Courses / Undergraduate

Summer 2016

  • Film and Media Cultures

    20 | CCN: 28205

    Lisa Jacobson

    Date and Time: MWF 2-430P, 142 DWINELLE

    4 Units

    What can we learn about culture and society through the various media with which we interact on a daily basis? This course introduces students to theories and methods in the scholarly study of media, including print media, photography, film, television, video, and digital media. With Roland Barthes as our guide, we will become modern cultural “mythologists.” We will also tackle questions of medium specificity: what are the material, formal, and aesthetic features that define different media and their various modes of address and representation? How, for example, does photography differ from painting, not just in the process of its production and circulation, but in how it constructs its audience and produces different kinds of publics?
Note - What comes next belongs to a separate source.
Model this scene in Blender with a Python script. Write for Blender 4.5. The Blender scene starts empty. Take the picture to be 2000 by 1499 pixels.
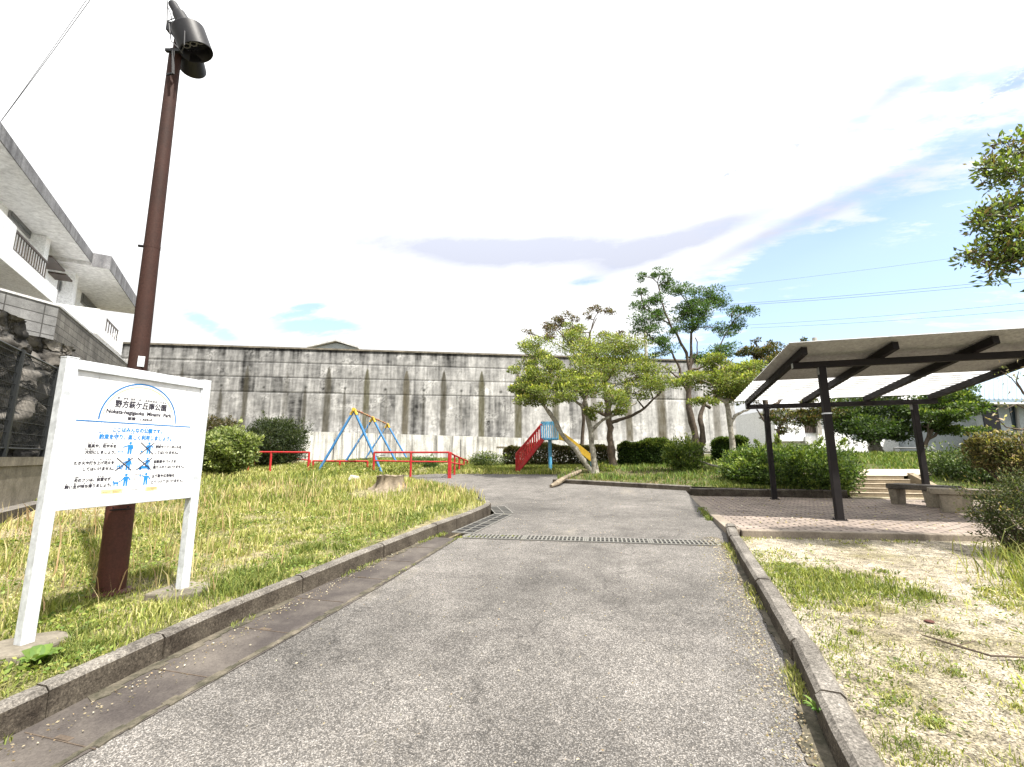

We will pay special attention to how media texts produce ideological effects, thinking through power relations and their connection to race, gender, sexuality, class, nationality, and so on. We will read various theoretical texts spanning the last century, from early responses to silent film to current debates on the death of cinema, the rise and/or demise of television, and the ubiquity of digital media.
    The course will include readings from Walter Benjamin, Andre Bazin, Laura Mulvey, bell hooks, Mary Ann Doane, and Wendy Chun. One of the aims of the course is to learn how to appreciate the challenge of reading complex theoretical material. A weekly film screening will provide concrete case studies with which to ground our ideas and discussions.